§ **WHAT THE EXERCISE ASKS**: Could you copy exactly the lines from the start of the records through the one containing "scene.camera = cam", both included, and leave out the pictures?

Scenes as source code:

start

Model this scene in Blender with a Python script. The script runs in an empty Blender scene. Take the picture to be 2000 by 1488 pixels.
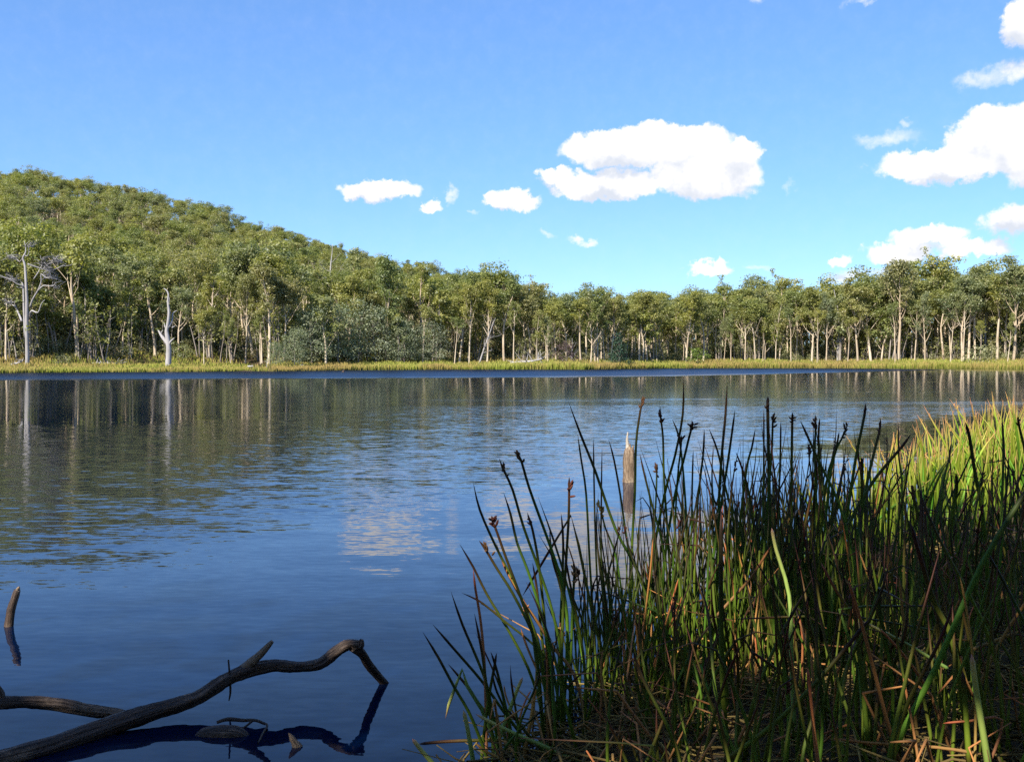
import bpy, math, random
import numpy as np
from mathutils import Vector, Matrix, Quaternion

R = math.radians
scene = bpy.context.scene
COL = scene.collection
random.seed(7)
RNG = np.random.default_rng(7)

# ------------------------------------------------------------------ camera
CAM_H = 1.6
F = 1880.0                 # focal length in pixels of a 2000 px wide frame
HOR = 704.0                # horizon row in that frame
PITCH = math.atan((744 - HOR) / F)
cam_d = bpy.data.cameras.new('camera')
cam_d.lens = F / 2000 * 36
cam_d.sensor_width = 36
cam_d.clip_start = 0.05
cam_d.clip_end = 6000
cam = bpy.data.objects.new('camera', cam_d)
cam.location = (0, 0, CAM_H)
cam.rotation_euler = (math.pi / 2 - PITCH, 0, 0)
COL.objects.link(cam)
scene.camera = cam

# ------------------------------------------------------------------ sun, exposure
SUN_AZ = Vector((-0.56, -0.83))          # horizontal direction towards the sun
SUN_EL = R(41)
SAZ = SUN_AZ.normalized()
to_sun = Vector((SAZ.x * math.cos(SUN_EL), SAZ.y * math.cos(SUN_EL), math.sin(SUN_EL)))
sd = bpy.data.lights.new('sun', 'SUN')
sd.energy = 5.0
sd.angle = R(0.53)
sd.color = (1.0, 0.93, 0.80)
sun = bpy.data.objects.new('sun', sd)
sun.rotation_euler = (-to_sun).to_track_quat('-Z', 'Y').to_euler()
sun.location = (-40, -30, 60)
COL.objects.link(sun)
vs = scene.view_settings
vs.view_transform = 'Standard'
vs.look = 'None'
vs.exposure = 1.05
vs.gamma = 1.0
vs.use_curve_mapping = False
scene.render.engine = 'CYCLES'
scene.cycles.max_bounces = 5
scene.cycles.diffuse_bounces = 2
scene.cycles.glossy_bounces = 2
scene.cycles.transmission_bounces = 4
scene.cycles.transparent_max_bounces = 8
scene.cycles.volume_bounces = 0
scene.cycles.use_denoising = False
scene.cycles.denoiser = 'OPENIMAGEDENOISE'
scene.cycles.denoising_input_passes = 'RGB_ALBEDO_NORMAL'
scene.cycles.denoising_prefilter = 'ACCURATE'
scene.cycles.use_adaptive_sampling = True
scene.cycles.adaptive_threshold = 0.010
scene.cycles.adaptive_min_samples = 16


# ------------------------------------------------------------------ node helpers
class NT:
    def __init__(self, tree):
        self.t = tree
        tree.nodes.clear()

    def n(self, kind, **kw):
        nd = self.t.nodes.new(kind)
        for k, v in kw.items():
            setattr(nd, k, v)
        return nd

    def put(self, sock, v):
        if v is None:
            return
        if hasattr(v, 'is_linked') or hasattr(v, 'links'):
            self.t.links.new(v, sock)
        else:
            sock.default_value = v

    def m(self, op, a, b=None, c=None, clamp=False):
        nd = self.n('ShaderNodeMath', operation=op, use_clamp=clamp)
        self.put(nd.inputs[0], a)
        self.put(nd.inputs[1], b)
        self.put(nd.inputs[2], c)
        return nd.outputs[0]

    def vm(self, op, a, b=None, scale=None):
        nd = self.n('ShaderNodeVectorMath', operation=op)
        self.put(nd.inputs[0], a)
        self.put(nd.inputs[1], b)
        if scale is not None:
            self.put(nd.inputs['Scale'], scale)
        return nd.outputs['Value'] if op in ('LENGTH', 'DOT_PRODUCT') else nd.outputs[0]

    def mix(self, fac, a, b, blend='MIX'):
        nd = self.n('ShaderNodeMix', data_type='RGBA', blend_type=blend)
        self.put(nd.inputs[0], fac)
        self.put(nd.inputs[6], a)
        self.put(nd.inputs[7], b)
        return nd.outputs[2]

    def sstep(self, v, lo, hi, a=0.0, b=1.0):
        nd = self.n('ShaderNodeMapRange', interpolation_type='SMOOTHSTEP')
        self.put(nd.inputs[0], v)
        for i, q in enumerate((lo, hi, a, b)):
            self.put(nd.inputs[i + 1], q)
        return nd.outputs[0]

    def noise(self, vec, scale, detail=3.0, rough=0.55, dist=0.0, color=False):
        nd = self.n('ShaderNodeTexNoise')
        self.put(nd.inputs['Vector'], vec)
        nd.inputs['Scale'].default_value = scale
        nd.inputs['Detail'].default_value = detail
        nd.inputs['Roughness'].default_value = rough
        nd.inputs['Distortion'].default_value = dist
        return nd.outputs['Color' if color else 'Fac']

    def mapping(self, vec, loc=(0, 0, 0), rot=(0, 0, 0), scale=(1, 1, 1)):
        nd = self.n('ShaderNodeMapping')
        self.put(nd.inputs[0], vec)
        nd.inputs[1].default_value = loc
        nd.inputs[2].default_value = rot
        nd.inputs[3].default_value = scale
        return nd.outputs[0]

    def ramp(self, fac, stops):
        nd = self.n('ShaderNodeValToRGB')
        e = nd.color_ramp.elements
        while len(e) < len(stops):
            e.new(0.5)
        for el, (p, c) in zip(e, stops):
            el.position = p
            el.color = (*c, 1)
        self.put(nd.inputs[0], fac)
        return nd.outputs[0]


def c4(c):
    return (c[0], c[1], c[2], 1.0)


# ------------------------------------------------------------------ world: sky with fair-weather cumulus
world = bpy.data.worlds.new('World')
scene.world = world
world.use_nodes = True
W = NT(world.node_tree)
sky = W.n('ShaderNodeTexSky', sky_type='NISHITA')
sky.sun_disc = False
sky.sun_elevation = SUN_EL
sky.sun_rotation = math.atan2(SAZ.x, SAZ.y)
sky.altitude = 600
sky.air_density = 1.0
sky.dust_density = 0.25
sky.ozone_density = 2.5
SKY_STR = 0.135
tc = W.n('ShaderNodeTexCoord')
dirv = W.vm('NORMALIZE', tc.outputs['Generated'])
sep = W.n('ShaderNodeSeparateXYZ')
W.t.links.new(dirv, sep.inputs[0])
dx, dy, dz = sep.outputs
AZ = W.m('ARCTAN2', dx, dy)
EL = W.m('ARCSINE', dz)
comb = W.n('ShaderNodeCombineXYZ')
W.t.links.new(AZ, comb.inputs[0])
W.t.links.new(EL, comb.inputs[1])
uv = comb.outputs[0]
# ragged edges: displace the lookup with two sizes of noise
wa = W.vm('SUBTRACT', W.noise(uv, 30, 8, 0.62, color=True), (0.5, 0.5, 0.5))
wb = W.vm('SUBTRACT', W.noise(uv, 95, 6, 0.6, color=True), (0.5, 0.5, 0.5))
uvw = W.vm('ADD', uv, W.vm('MULTIPLY', wa, (0.044, 0.034, 0)))
uvw = W.vm('ADD', uvw, W.vm('MULTIPLY', wb, (0.016, 0.013, 0)))
sp2 = W.n('ShaderNodeSeparateXYZ')
W.t.links.new(uvw, sp2.inputs[0])
U, V = sp2.outputs[0], sp2.outputs[1]
CLOUDS = [  # photo column, row, half width, half height, density
    (1265, 290, 190, 44, 1.25), (1185, 362, 130, 34, 1.15), (1375, 345, 115, 50, 1.15), (1440, 305, 52, 34, 1.1), (1090, 345, 40, 16, .8),
    (742, 376, 92, 27, 1.05), (846, 406, 28, 13, .7), (878, 380, 15, 22, .5), (1000, 392, 58, 26, .95), (915, 411, 14, 9, .4),
    (1860, 322, 150, 34, 1.1), (1960, 275, 110, 62, 1.25), (2090, 290, 130, 70, 1.2), (1740, 272, 70, 20, .5), (1775, 243, 22, 12, .42),
    (1925, 150, 70, 24, .5), (1985, 135, 40, 24, .62), (2000, 40, 48, 50, .8), (1995, 432, 75, 36, .8),
    (1815, 462, 75, 24, .85), (1760, 492, 70, 22, .75), (1890, 488, 80, 20, .75), (1385, 524, 52, 17, .8), (1635, 508, 30, 13, .7),
    (1645, 540, 55, 18, .65), (1480, 523, 26, 9, .4), (1137, 468, 28, 12, .62), (1066, 457, 28, 9, .42), (1730, 530, 60, 16, .6),
    (1470, 6, 34, 16, .42), (1680, 0, 40, 10, .42), (1540, 360, 12, 14, .33), (2200, 440, 150, 40, .9), (2350, 250, 120, 60, 1.0),
    (-330, 300, 120, 40, 1.0), (-560, 420, 160, 34, .9)]
dens = None
lee = None
for (px, py, a, b, k) in CLOUDS:
    k = k if k > .66 else k * .62
    u0 = math.atan((px - 1000) / F)
    v0 = math.atan((HOR - py) / F) * math.cos(u0)
    ea = W.m('MULTIPLY', W.m('SUBTRACT', U, u0), F / (a * 1.03))
    eb0 = W.m('SUBTRACT', V, v0)
    eb = W.m('MULTIPLY', eb0, F / (b * 1.03))
    d2 = W.m('MULTIPLY_ADD', ea, ea, W.m('MULTIPLY', eb, eb))
    f = W.m('MULTIPLY', W.m('SUBTRACT', 1.0, d2, clamp=True), k)
    dens = f if dens is None else W.m('SMOOTH_MAX', dens, f, 0.12)
    if k > .66:            # the same cloud a little nearer the sun: tells which side is shaded
        eb2 = W.m('MULTIPLY_ADD', W.m('SUBTRACT', U, u0 - .010), F / (a * 1.03), 0.0)
        ec2 = W.m('MULTIPLY', W.m('SUBTRACT', V, v0 - .016), F / (b * 1.03))
        f2 = W.m('SUBTRACT', 1.0, W.m('MULTIPLY_ADD', eb2, eb2, W.m('MULTIPLY', ec2, ec2)), clamp=True)
        lee = f2 if lee is None else W.m('MAXIMUM', lee, f2)
# the same sort of cloud goes on over the rest of the sky
cn = W.noise(W.mapping(dirv, scale=(1, 1, 2.2)), 4.5, 5, 0.55)
absaz = W.m('ABSOLUTE', AZ)
away = W.sstep(absaz, 0.72, 0.95)
up = W.sstep(EL, 0.55, 0.8)
off = W.m('MULTIPLY', W.m('MAXIMUM', away, up), W.sstep(cn, 0.56, 0.72))
dens = W.m('MAXIMUM', dens, off)
fine = W.noise(uv, 60, 8, 0.68)
dens2 = W.m('MULTIPLY', dens, W.m('MULTIPLY_ADD', fine, 1.3, 0.35))
alpha = W.sstep(dens2, 0.05, 0.52)
shade = W.noise(W.vm('ADD', uv, (0.012, -0.02, 0)), 22, 4, 0.6)
puff = W.sstep(W.m('ADD', W.m('MULTIPLY', shade, 1.1), W.m('SUBTRACT', W.m('MULTIPLY', dens, 0.35), W.m('MULTIPLY', lee, 0.5))), 0.16, 0.62)
ccol = W.mix(puff, c4((0.37, 0.395, 0.445)), c4((0.56, 0.55, 0.55)))
hs = W.n('ShaderNodeHueSaturation')
hs.inputs['Saturation'].default_value = 1.12
W.t.links.new(sky.outputs[0], hs.inputs['Color'])
gm = W.n('ShaderNodeGamma')
gm.inputs['Gamma'].default_value = 0.70
W.t.links.new(W.mix(1.0, hs.outputs[0], c4((SKY_STR, SKY_STR, SKY_STR)), 'MULTIPLY'), gm.inputs['Color'])
skyc = W.mix(1.0, gm.outputs[0], c4((0.352, 0.490, 0.70)), 'MULTIPLY')
final = W.mix(alpha, skyc, ccol)
bg = W.n('ShaderNodeBackground')
bg.inputs['Strength'].default_value = 1.0
W.t.links.new(final, bg.inputs['Color'])
wo = W.n('ShaderNodeOutputWorld')
W.t.links.new(bg.outputs[0], wo.inputs[0])


# ------------------------------------------------------------------ picture <-> world
def ray(px, py):
    x = (px - 1000) / F
    y = -(py - 744) / F
    d = Vector((x, 1.0, y))
    c, s = math.cos(-PITCH), math.sin(-PITCH)
    return Vector((d.x, d.y * c - d.z * s, d.y * s + d.z * c))


def at(px, py, Y):
    d = ray(px, py)
    k = Y / d.y
    return Vector((d.x * k, Y, CAM_H + d.z * k))


def gnd(px, py, z=0.0):
    d = ray(px, py)
    k = (z - CAM_H) / d.z
    return Vector((d.x * k, d.y * k, z))


# ------------------------------------------------------------------ the lie of the land
SX = [-1600, -400, 0, 200, 400, 480, 530, 700, 900, 1090, 1140, 1200, 1300, 1420, 1600, 1750, 2000, 2400, 3400]
SY = [70, 112, 122, 131, 137, 145, 141, 158, 170, 170, 168, 178, 196, 202, 197, 187, 170, 140, 80]
SU = [(x - 1000) / F for x in SX]


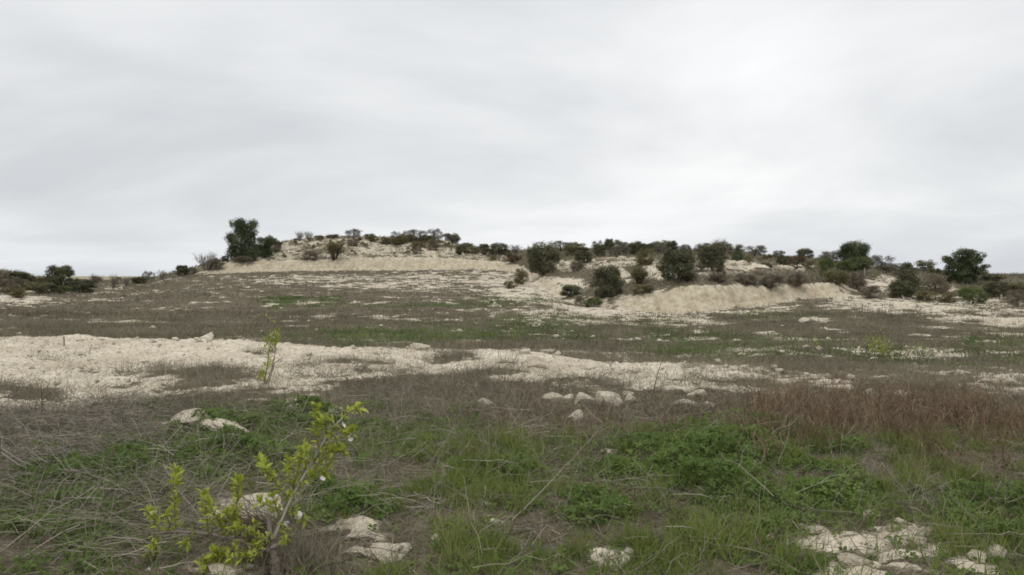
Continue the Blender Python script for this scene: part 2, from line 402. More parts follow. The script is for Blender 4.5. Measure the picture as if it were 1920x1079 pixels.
# ---------------------------------------------------------------- ground
def ground_material():
    m, nt, out = new_mat('marl_ground')
    geo = nt.nodes.new('ShaderNodeNewGeometry'); P = geo.outputs['Position']
    c = attr(nt, 'cov', 'Color'); sp = nt.nodes.new('ShaderNodeSeparateColor'); nt.links.new(c, sp.inputs[0])
    bare, grn, cut = sp.outputs[0], sp.outputs[1], sp.outputs[2]
    far = attr(nt, 'far')
    n1 = noise(nt, P, 1.3, 6); n2 = noise(nt, P, 9, 5, .65); n3 = noise(nt, P, 45, 4, .6); nm = noise(nt, P, 2.6, 5, .68)
    marl = ramp(nt, n1, [(.28, (.40, .345, .26)), (.5, (.53, .47, .375)), (.72, (.63, .575, .475))])
    marl = mix(nt, .35, marl, ramp(nt, n2, [(.3, (.30, .26, .20)), (.5, (.50, .455, .375)), (.7, (.66, .62, .54))]))
    stain = ramp(nt, noise(nt, P, .55, 7, .68), [(.44, (0, 0, 0)), (.64, (1, 1, 1))])
    marl = mix(nt, mathn(nt, 'MULTIPLY', stain, .55), marl, (.33, .275, .20))
    vo = nt.nodes.new('ShaderNodeTexVoronoi'); vo.inputs['Scale'].default_value = 16; nt.links.new(P, vo.inputs['Vector'])
    peb = ramp(nt, vo.outputs['Color'], [(.2, (.80, .80, .80)), (.8, (1.12, 1.12, 1.12))])
    marl = mix(nt, .8, marl, peb, 'MULTIPLY')
    cutc = ramp(nt, noise(nt, P, 1.6, 8, .72), [(.32, (.24, .20, .14)), (.5, (.37, .32, .235)), (.68, (.49, .445, .345))])
    cutc = mix(nt, .5, cutc, ramp(nt, nm, [(.36, (.19, .155, .10)), (.5, (.40, .345, .25)), (.66, (.55, .50, .40))]))
    marl = mix(nt, mathn(nt, 'MULTIPLY', cut, .85), marl, cutc)
    lit = ramp(nt, n2, [(.3, (.065, .054, .037)), (.5, (.118, .100, .070)), (.7, (.20, .172, .125))])
    lit = mix(nt, .5, lit, ramp(nt, n1, [(.3, (.075, .064, .044)), (.7, (.135, .115, .082))]))
    grs = ramp(nt, n2, [(.3, (.04, .055, .02)), (.7, (.085, .11, .04))])
    base = mix(nt, ramp(nt, mathn(nt, 'ADD', grn, mathn(nt, 'MULTIPLY', mathn(nt, 'SUBTRACT', n2, .5), .7)), [(.3, (0, 0, 0)), (.6, (1, 1, 1))]), lit, grs)
    bf = ramp(nt, mathn(nt, 'ADD', bare, mathn(nt, 'MULTIPLY', mathn(nt, 'SUBTRACT', mathn(nt, 'ADD', mathn(nt, 'MULTIPLY', n2, .4), mathn(nt, 'MULTIPLY', nm, .6)), .5), 2.2)), [(.34, (0, 0, 0)), (.64, (1, 1, 1))])
    vs = nt.nodes.new('ShaderNodeMapping'); vs.inputs['Scale'].default_value = (2.2, .25, .25); nt.links.new(P, vs.inputs[0])
    rills = ramp(nt, noise(nt, vs.outputs[0], 1.0, 7, .7), [(.30, (.78, .75, .70)), (.5, (1, 1, 1)), (.70, (1.08, 1.08, 1.06))])
    marl = mix(nt, cut, marl, mix(nt, 1.0, marl, rills, 'MULTIPLY'))
    tan = ramp(nt, nm, [(.38, (.24, .20, .145)), (.52, (.40, .35, .27)), (.68, (.54, .49, .39))])
    marl = mix(nt, mathn(nt, 'MULTIPLY', attr(nt, 'tan'), .75), marl, tan)
    colr = mix(nt, bf, base, marl)
    farc = ramp(nt, noise(nt, P, .012, 4), [(.35, (.22, .20, .13)), (.65, (.36, .32, .23))])
    colr = mix(nt, far, colr, farc)
    p = nt.nodes.new('ShaderNodeBsdfPrincipled'); p.inputs['Roughness'].default_value = .95; p.inputs['Specular IOR Level'].default_value = .1
    nt.links.new(colr, p.inputs['Base Color'])
    b = nt.nodes.new('ShaderNodeBump'); b.inputs['Strength'].default_value = .55; b.inputs['Distance'].default_value = .05
    hsum = mathn(nt, 'ADD', mathn(nt, 'MULTIPLY', n2, 1.0), mathn(nt, 'ADD', mathn(nt, 'MULTIPLY', n3, .4), mathn(nt, 'MULTIPLY', vo.outputs['Distance'], -.5)))
    nt.links.new(hsum, b.inputs['Height']); nt.links.new(b.outputs[0], p.inputs['Normal'])
    nt.links.new(p.outputs[0], out.inputs['Surface'])
    return m

def build_ground():
    fine = np.arctan((np.arange(-300, 2221, 2.2) - CX) / FPX)
    lo, hi = fine[0], fine[-1]
    rest = np.linspace(hi, lo + 2 * np.pi, 130)[1:-1]
    th = np.concatenate([fine, rest]); nth = len(th)
    r = [.35]
    while r[-1] < 9000:
        q = r[-1]
        if q < 3.2: d = q * .09
        elif q < 24: d = max(.011, q * q / (CAMZ * 804) * .95)
        elif q < 45: d = .28
        elif q < 64: d = .13
        elif q < 135: d = .24
        else: d = (q - 135) * .10 + .5
        r.append(q + d)
    r = np.array(r); nr = len(r)
    TH, RR = np.meshgrid(th, r)
    # rings follow constant depth in front so that fine rows stay even
    X = (RR * np.sin(TH)).ravel(); Y = (RR * np.cos(TH)).ravel()
    X = np.append(X, 0); Y = np.append(Y, 0)
    c = cover(X, Y); Z = ground_z(X, Y, c)
    i = np.arange(nr - 1)[:, None] * nth; j = np.arange(nth)[None, :]; j2 = (j + 1) % nth
    Q = np.stack([i + j, i + nth + j, i + nth + j2, i + j2], -1).reshape(-1, 4)[:, ::-1]
    ctr = len(X) - 1
    T = np.stack([np.full(nth, ctr), np.arange(nth), (np.arange(nth) + 1) % nth], -1)[:, ::-1]
    T = T.astype(np.int32)
    cov = np.stack([c['bare'], np.clip(c['green'] + .8 * c['clover'] + .5 * c['grass'], 0, 1), c['cut']], -1)
    me = make_mesh('ground', np.stack([X, Y, Z], -1), [Q, T], ground_material(), {'cov': cov, 'far': c['far'], 'tan': c['hill'] * (1 - smooth(880, 1000, c['px']))}, True)
    # make sure it faces up
    if me.polygons[0].normal.z < 0: me.flip_normals()
    o = link('ground', me); tag(o, kind='structure')
    return o
build_ground()
# ---------------------------------------------------------------- trees and shrubs
M_OAK = plant_mat('oak_leaf', [(0, (0.049, 0.056, 0.030)), (.5, (0.103, 0.107, 0.059)), (1, (0.192, 0.186, 0.107))], .15)
M_GREYOAK = plant_mat('grey_oak_leaf', [(0, (0.075, 0.070, 0.053)), (.5, (0.144, 0.135, 0.103)), (1, (0.237, 0.219, 0.175))], .15)
M_PINE = plant_mat('pine_needle', [(0, (0.041, 0.057, 0.031)), (.5, (0.090, 0.113, 0.057)), (1, (0.177, 0.201, 0.103))], .15)
M_OLIVE = plant_mat('olive_leaf', [(0, (0.094, 0.089, 0.040)), (.5, (0.165, 0.152, 0.072)), (1, (0.272, 0.243, 0.122))], .2)
M_BROWN = plant_mat('brown_leaf', [(0, (.085, .070, .050)), (.5, (.165, .138, .100)), (1, (.27, .23, .17))], .15)
M_RUSTL = plant_mat('rust_leaf', [(0, (0.072, 0.043, 0.029)), (.5, (0.126, 0.079, 0.050)), (1, (0.204, 0.138, 0.084))], .15)
M_GREEN = plant_mat('green_leaf', [(0, (0.061, 0.078, 0.027)), (.5, (0.111, 0.142, 0.049)), (1, (0.189, 0.230, 0.086))], .2)
M_GREY = plant_mat('grey_twig', [(0, (.09, .075, .062)), (.5, (.16, .138, .116)), (1, (.26, .23, .20))], 0)
M_BARK = plant_mat('bark', [(0, (.04, .033, .028)), (.5, (.075, .062, .05)), (1, (.13, .11, .09))], 0)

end

§ **ANSWER**:
Model this scene in Blender with a Python script. The script runs in an empty Blender scene. Take the picture to be 2000 by 1488 pixels.
import bpy, math, random
import numpy as np
from mathutils import Vector, Matrix, Quaternion

R = math.radians
scene = bpy.context.scene
COL = scene.collection
random.seed(7)
RNG = np.random.default_rng(7)

# ------------------------------------------------------------------ camera
CAM_H = 1.6
F = 1880.0                 # focal length in pixels of a 2000 px wide frame
HOR = 704.0                # horizon row in that frame
PITCH = math.atan((744 - HOR) / F)
cam_d = bpy.data.cameras.new('camera')
cam_d.lens = F / 2000 * 36
cam_d.sensor_width = 36
cam_d.clip_start = 0.05
cam_d.clip_end = 6000
cam = bpy.data.objects.new('camera', cam_d)
cam.location = (0, 0, CAM_H)
cam.rotation_euler = (math.pi / 2 - PITCH, 0, 0)
COL.objects.link(cam)
scene.camera = cam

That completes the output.